Information supplied:
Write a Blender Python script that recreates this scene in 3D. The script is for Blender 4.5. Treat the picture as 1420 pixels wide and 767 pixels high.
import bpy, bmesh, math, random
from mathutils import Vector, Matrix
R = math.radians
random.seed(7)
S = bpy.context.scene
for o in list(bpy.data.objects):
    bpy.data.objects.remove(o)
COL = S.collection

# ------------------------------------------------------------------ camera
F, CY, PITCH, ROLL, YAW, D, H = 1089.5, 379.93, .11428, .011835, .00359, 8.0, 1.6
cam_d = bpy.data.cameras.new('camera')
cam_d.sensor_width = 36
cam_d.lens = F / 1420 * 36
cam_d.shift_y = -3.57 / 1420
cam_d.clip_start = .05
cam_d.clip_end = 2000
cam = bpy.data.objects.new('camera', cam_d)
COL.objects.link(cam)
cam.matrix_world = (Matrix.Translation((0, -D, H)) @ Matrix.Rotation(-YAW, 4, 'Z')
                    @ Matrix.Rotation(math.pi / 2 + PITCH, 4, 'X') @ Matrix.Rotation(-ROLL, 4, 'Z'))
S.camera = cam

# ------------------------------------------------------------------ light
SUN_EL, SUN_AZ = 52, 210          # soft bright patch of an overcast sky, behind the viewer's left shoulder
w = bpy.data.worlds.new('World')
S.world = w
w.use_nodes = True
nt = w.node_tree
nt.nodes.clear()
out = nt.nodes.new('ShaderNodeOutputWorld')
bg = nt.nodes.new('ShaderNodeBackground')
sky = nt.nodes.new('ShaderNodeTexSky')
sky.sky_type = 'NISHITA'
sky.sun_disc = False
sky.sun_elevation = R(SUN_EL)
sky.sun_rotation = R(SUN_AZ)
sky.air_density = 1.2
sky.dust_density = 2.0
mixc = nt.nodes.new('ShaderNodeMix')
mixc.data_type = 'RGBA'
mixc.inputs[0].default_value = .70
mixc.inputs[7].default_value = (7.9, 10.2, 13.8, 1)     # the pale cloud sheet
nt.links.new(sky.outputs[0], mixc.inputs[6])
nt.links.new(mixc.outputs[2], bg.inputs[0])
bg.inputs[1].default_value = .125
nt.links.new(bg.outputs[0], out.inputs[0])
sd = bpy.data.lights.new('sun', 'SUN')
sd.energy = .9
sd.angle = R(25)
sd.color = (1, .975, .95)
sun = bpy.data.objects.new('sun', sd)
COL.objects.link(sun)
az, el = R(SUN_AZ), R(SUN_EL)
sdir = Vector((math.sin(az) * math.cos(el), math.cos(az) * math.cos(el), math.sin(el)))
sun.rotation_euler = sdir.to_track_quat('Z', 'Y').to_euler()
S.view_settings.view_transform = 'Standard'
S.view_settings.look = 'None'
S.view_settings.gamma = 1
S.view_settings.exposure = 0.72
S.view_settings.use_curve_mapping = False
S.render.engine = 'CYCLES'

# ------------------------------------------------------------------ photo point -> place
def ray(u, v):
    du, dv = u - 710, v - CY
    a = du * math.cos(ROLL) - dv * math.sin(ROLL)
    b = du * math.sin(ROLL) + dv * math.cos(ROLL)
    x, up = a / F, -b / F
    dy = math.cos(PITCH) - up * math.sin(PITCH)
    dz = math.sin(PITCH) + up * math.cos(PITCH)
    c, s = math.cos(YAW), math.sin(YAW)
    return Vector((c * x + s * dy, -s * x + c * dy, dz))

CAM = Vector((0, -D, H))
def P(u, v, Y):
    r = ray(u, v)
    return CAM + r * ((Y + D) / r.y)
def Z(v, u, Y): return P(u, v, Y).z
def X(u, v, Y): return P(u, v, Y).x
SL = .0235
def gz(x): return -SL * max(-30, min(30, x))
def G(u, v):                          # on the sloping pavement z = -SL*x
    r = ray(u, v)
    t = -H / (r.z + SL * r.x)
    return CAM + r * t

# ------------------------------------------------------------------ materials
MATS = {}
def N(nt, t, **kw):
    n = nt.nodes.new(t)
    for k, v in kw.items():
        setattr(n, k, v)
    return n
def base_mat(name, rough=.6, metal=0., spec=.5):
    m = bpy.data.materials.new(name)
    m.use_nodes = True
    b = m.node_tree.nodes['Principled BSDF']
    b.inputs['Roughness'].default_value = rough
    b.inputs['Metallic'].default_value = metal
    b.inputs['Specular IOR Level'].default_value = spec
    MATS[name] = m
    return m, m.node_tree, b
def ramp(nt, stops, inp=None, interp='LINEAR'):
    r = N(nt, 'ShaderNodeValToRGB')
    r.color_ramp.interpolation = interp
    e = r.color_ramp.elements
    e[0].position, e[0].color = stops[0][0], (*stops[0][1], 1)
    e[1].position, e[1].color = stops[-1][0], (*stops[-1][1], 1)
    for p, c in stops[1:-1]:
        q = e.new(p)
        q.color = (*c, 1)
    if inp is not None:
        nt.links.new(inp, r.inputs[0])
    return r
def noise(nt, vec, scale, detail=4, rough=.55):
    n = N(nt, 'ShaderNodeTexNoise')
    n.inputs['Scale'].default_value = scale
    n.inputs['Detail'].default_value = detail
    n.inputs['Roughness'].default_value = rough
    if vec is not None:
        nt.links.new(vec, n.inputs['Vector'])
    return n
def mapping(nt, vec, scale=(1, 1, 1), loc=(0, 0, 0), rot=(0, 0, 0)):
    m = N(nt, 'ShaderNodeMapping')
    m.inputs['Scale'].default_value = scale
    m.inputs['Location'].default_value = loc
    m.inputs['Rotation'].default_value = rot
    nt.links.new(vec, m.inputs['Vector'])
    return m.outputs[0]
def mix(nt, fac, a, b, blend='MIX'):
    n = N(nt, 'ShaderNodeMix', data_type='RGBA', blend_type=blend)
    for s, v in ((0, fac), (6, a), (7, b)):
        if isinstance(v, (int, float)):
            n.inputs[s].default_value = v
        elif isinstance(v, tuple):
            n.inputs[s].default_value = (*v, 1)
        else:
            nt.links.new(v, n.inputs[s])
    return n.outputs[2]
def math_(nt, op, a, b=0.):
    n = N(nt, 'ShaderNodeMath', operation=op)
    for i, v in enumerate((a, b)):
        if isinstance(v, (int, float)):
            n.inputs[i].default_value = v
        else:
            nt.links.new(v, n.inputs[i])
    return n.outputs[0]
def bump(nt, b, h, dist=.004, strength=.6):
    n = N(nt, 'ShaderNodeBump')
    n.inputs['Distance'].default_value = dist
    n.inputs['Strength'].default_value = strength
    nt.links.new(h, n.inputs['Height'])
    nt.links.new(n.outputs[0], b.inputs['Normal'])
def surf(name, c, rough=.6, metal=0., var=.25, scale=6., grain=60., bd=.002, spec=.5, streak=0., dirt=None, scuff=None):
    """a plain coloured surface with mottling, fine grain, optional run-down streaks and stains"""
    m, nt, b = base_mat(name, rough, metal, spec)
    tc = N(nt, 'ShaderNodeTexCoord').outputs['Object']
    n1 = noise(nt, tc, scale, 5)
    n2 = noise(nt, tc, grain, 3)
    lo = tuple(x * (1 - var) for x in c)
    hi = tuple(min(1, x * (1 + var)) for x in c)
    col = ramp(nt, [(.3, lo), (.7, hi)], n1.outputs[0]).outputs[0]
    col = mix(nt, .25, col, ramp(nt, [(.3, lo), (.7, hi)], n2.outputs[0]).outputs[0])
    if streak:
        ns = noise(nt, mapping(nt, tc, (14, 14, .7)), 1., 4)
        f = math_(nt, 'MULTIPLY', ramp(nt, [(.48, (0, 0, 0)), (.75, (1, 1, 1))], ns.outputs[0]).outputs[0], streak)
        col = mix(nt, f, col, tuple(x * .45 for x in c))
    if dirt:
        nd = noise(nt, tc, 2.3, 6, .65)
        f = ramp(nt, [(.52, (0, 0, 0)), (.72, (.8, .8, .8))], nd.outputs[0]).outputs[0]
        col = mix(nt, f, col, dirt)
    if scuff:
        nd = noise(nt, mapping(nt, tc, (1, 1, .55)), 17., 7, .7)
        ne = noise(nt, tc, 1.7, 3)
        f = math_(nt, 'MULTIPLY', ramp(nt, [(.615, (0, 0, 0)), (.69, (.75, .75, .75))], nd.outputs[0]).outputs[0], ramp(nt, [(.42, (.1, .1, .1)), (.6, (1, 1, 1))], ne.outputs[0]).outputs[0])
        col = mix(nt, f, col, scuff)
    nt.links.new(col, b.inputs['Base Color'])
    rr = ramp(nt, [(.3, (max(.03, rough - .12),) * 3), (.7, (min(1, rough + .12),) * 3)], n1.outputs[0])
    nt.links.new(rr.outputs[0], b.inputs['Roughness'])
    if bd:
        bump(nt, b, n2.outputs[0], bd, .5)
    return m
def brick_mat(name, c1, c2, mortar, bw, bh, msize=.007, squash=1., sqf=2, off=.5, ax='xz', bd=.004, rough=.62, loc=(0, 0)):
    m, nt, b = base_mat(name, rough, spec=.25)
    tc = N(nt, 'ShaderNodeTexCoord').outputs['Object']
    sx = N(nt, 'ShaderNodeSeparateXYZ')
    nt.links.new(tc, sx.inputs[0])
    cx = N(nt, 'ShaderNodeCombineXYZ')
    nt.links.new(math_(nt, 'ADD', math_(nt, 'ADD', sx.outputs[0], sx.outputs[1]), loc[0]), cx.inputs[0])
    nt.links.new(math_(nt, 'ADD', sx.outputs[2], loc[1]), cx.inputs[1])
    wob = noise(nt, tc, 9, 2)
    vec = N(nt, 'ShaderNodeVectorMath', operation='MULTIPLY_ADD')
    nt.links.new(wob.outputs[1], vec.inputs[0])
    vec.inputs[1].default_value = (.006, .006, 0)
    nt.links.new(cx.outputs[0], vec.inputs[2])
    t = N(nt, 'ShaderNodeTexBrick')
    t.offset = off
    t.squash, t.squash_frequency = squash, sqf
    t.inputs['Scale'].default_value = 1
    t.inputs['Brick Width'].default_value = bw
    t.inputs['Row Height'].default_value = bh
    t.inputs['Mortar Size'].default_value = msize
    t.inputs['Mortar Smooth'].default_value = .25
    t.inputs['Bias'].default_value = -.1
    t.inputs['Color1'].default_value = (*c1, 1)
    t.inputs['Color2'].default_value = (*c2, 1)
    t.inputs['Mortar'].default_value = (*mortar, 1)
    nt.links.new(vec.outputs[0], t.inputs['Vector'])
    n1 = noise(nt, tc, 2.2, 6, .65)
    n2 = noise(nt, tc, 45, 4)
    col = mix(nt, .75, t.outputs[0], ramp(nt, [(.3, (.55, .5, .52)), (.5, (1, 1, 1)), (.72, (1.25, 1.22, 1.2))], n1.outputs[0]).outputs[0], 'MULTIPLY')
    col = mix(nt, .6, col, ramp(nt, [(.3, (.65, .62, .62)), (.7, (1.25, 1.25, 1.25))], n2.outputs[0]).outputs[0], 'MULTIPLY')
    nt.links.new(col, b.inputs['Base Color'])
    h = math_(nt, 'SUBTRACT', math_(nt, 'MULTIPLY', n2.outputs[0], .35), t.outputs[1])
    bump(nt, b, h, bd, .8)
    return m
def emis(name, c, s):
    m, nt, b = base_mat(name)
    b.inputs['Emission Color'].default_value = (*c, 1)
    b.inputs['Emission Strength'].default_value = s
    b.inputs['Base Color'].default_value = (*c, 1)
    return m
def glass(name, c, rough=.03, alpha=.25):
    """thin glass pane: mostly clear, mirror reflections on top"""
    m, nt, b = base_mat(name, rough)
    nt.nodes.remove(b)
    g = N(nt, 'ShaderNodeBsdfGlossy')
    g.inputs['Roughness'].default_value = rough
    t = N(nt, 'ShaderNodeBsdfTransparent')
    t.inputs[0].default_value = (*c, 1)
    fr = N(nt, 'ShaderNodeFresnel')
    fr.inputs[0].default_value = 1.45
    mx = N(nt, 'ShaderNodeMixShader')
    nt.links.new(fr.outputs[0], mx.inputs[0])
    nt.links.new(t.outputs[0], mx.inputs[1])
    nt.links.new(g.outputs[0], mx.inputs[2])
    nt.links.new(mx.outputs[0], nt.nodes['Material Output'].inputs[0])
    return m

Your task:
Output exactly the leading lines of the data, up to and including the line marked by "COL = S.collection".

Final result:
Write a Blender Python script that recreates this scene in 3D. The script is for Blender 4.5. Treat the picture as 1420 pixels wide and 767 pixels high.
import bpy, bmesh, math, random
from mathutils import Vector, Matrix
R = math.radians
random.seed(7)
S = bpy.context.scene
for o in list(bpy.data.objects):
    bpy.data.objects.remove(o)
COL = S.collection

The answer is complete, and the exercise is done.